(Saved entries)

──────────

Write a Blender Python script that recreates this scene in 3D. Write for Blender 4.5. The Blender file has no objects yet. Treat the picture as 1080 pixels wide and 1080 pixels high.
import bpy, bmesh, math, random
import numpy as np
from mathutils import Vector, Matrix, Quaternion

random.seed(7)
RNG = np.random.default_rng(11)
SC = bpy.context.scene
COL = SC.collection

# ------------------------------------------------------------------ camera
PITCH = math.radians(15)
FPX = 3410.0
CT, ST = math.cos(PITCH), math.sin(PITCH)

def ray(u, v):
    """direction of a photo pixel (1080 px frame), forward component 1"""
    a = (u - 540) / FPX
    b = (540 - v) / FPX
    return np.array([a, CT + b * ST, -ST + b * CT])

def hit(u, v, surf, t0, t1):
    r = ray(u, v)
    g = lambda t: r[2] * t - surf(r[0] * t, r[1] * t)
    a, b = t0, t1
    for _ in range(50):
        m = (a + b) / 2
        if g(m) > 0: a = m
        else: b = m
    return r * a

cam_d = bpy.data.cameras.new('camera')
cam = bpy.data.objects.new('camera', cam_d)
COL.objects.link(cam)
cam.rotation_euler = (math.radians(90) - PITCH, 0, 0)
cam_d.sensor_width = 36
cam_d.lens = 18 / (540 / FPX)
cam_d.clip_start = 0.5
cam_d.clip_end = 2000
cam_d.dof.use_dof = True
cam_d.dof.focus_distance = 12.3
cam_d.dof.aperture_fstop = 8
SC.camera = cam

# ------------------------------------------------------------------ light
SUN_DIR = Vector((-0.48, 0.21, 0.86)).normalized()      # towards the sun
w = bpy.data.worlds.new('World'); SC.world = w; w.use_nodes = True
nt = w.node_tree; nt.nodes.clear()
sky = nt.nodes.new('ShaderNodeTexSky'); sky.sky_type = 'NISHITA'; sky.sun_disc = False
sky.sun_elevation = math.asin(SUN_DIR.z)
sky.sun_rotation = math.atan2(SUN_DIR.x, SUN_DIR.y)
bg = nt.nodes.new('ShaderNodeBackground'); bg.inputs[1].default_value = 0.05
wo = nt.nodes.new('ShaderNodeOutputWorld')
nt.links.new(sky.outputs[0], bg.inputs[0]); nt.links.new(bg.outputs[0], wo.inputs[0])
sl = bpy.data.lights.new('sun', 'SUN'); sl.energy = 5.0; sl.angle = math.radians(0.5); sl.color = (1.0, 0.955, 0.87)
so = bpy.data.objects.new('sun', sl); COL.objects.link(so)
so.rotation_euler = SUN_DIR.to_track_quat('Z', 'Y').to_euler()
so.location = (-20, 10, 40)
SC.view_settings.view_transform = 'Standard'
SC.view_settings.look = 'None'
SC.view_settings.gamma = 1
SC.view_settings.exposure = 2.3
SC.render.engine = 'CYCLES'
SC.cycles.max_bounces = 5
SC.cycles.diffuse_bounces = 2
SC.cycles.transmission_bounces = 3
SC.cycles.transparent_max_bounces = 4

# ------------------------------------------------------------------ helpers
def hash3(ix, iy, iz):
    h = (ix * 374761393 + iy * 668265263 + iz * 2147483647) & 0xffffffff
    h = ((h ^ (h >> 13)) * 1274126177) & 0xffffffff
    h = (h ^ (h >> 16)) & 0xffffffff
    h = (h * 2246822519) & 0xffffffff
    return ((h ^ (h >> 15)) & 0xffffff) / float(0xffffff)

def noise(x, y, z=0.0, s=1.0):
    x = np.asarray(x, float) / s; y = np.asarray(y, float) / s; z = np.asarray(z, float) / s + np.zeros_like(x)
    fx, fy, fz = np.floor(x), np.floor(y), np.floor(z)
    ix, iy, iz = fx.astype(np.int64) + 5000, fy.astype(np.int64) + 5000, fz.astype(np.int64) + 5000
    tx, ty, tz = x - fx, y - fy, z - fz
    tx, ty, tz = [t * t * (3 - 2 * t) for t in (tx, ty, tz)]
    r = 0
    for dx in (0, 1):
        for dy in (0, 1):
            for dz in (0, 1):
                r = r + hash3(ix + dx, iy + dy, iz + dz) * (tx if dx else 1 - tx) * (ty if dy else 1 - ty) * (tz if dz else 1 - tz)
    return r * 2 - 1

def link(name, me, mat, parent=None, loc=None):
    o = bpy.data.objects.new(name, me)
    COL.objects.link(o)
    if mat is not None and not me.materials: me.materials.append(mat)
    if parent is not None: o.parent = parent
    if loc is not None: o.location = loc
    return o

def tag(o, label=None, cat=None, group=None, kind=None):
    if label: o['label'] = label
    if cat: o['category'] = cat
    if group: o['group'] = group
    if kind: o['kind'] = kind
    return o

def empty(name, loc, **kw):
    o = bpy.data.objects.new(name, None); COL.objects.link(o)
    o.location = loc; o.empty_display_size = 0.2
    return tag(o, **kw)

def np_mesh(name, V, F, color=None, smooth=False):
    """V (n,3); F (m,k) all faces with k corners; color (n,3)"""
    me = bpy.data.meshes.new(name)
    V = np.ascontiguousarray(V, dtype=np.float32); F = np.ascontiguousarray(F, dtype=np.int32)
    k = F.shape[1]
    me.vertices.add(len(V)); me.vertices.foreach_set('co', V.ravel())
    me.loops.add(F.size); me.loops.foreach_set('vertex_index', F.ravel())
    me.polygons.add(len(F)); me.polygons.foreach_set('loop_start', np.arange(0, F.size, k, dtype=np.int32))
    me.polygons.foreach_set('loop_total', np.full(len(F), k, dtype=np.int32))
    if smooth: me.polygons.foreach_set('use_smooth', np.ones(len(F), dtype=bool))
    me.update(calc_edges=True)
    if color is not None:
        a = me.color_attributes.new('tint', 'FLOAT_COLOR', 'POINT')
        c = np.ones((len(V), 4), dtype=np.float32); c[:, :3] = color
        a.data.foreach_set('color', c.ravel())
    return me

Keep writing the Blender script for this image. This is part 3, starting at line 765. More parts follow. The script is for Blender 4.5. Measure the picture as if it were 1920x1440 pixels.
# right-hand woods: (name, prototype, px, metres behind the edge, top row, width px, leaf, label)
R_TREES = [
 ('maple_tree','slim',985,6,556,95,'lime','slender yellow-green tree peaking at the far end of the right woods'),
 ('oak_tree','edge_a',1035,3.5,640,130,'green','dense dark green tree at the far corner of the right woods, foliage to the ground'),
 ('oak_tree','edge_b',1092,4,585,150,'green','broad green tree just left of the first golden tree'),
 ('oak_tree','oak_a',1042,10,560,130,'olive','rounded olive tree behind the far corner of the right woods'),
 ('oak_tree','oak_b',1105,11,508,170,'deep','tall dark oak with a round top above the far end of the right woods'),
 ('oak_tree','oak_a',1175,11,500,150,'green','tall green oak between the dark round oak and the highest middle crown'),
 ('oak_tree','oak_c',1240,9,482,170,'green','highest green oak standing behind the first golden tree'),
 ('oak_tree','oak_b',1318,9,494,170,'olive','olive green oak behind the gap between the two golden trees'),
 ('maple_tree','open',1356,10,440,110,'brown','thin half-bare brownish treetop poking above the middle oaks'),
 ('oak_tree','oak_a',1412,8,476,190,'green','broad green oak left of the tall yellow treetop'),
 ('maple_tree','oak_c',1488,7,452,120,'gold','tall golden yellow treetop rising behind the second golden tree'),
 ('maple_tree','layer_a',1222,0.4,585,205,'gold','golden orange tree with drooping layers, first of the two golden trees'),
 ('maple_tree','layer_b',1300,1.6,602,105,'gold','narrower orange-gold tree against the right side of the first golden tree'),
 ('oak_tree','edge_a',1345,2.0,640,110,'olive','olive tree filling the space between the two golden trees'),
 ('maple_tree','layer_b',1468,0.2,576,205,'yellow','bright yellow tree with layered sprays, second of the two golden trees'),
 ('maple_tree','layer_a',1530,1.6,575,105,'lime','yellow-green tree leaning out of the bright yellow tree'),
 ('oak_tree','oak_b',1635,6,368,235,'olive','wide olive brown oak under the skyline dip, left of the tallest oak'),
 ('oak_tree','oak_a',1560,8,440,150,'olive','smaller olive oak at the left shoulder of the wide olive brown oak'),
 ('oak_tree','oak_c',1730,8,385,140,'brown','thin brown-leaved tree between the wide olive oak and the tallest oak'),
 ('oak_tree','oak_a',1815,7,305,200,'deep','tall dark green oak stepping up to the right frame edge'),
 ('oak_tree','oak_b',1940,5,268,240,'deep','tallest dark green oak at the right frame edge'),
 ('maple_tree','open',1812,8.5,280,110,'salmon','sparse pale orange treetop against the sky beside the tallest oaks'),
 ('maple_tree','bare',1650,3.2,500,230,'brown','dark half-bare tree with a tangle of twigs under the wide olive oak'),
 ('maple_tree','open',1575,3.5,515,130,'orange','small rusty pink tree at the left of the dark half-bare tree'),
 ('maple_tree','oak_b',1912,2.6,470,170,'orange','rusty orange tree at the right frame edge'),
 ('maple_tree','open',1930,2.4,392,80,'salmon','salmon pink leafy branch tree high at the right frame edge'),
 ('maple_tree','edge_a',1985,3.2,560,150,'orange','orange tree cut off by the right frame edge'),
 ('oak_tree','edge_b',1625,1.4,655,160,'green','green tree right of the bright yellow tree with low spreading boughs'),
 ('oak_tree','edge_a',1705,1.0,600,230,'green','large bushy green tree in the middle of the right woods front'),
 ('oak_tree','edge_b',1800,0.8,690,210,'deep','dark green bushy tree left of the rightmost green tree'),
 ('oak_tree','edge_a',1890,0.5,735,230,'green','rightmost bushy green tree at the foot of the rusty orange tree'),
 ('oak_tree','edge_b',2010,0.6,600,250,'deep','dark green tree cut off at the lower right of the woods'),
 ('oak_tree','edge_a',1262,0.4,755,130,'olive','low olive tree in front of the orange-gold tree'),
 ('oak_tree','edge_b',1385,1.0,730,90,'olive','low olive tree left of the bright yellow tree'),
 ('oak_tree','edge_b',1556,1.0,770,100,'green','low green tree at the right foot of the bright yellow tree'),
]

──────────

Task goal: Give back the listing exactly, please, from its first line to the line containing "COL = SC.collection", inclusive, and nothing past that line.

Result for this task:
Write a Blender Python script that recreates this scene in 3D. Write for Blender 4.5. The Blender file has no objects yet. Treat the picture as 1080 pixels wide and 1080 pixels high.
import bpy, bmesh, math, random
import numpy as np
from mathutils import Vector, Matrix, Quaternion

random.seed(7)
RNG = np.random.default_rng(11)
SC = bpy.context.scene
COL = SC.collection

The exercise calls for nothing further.